Products on FDA’s drug shortage list are exempt from this new statute unless the product has been on the list for more than six continuous months or FDA determines that the supply of the product will help alleviate or prevent a shortage.

To bring an action under the statute, a product developer must take certain statutorily enumerated steps to request the reference product, which, in the case of products covered by a Risk Evaluation and Mitigation Strategy (REMS) with Elements to Assure Safe Use (ETASU), include obtaining authorization from FDA for the acquisition of the reference product. If the product developer does bring an action for failure to provide a reference product, there are certain affirmative defenses available to the License Holder, which must be proven by a preponderance of evidence.

If the product developer prevails in litigation, it is entitled to a court order directing the License Holder to provide, without delay, sufficient quantities of the applicable product on commercially reasonable, market-based terms, plus reasonable attorney fees and costs. Additionally, the law allows the court to award the product developer an amount “sufficient to deter” the License Holder from refusing to provide sufficient product quantities on commercially reasonable, market-based terms if the court finds, by a preponderance of the evidence, that the License Holder did not have a legitimate business justification to delay providing the product or failed to comply with the court’s order.

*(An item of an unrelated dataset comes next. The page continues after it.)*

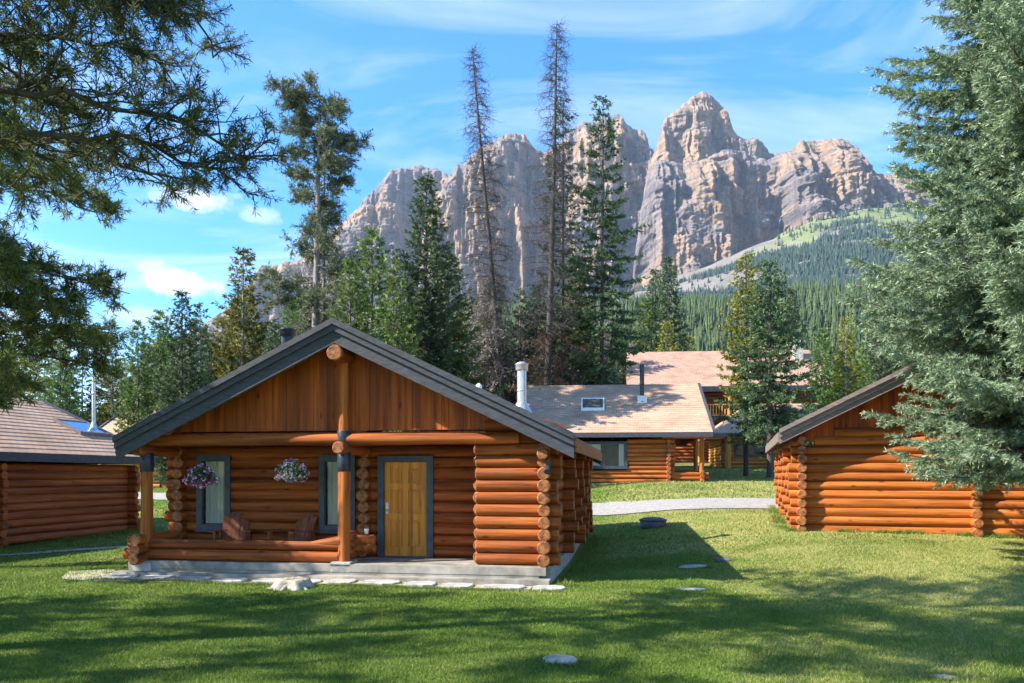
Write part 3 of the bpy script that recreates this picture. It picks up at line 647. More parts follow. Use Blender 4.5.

The statute is one more step taken by Congress and the administration to attempt to slow the rise of drug prices by increasing marketplace competition. While the statute’s effects are yet to be seen, NDA and BLA holders should take particular note of the law’s provisions, and especially requirements around the timing of responding to a request for product, given the vague statutory authorization for courts to impose penalties on companies that do not have a legitimate business justification for delaying the provision of product.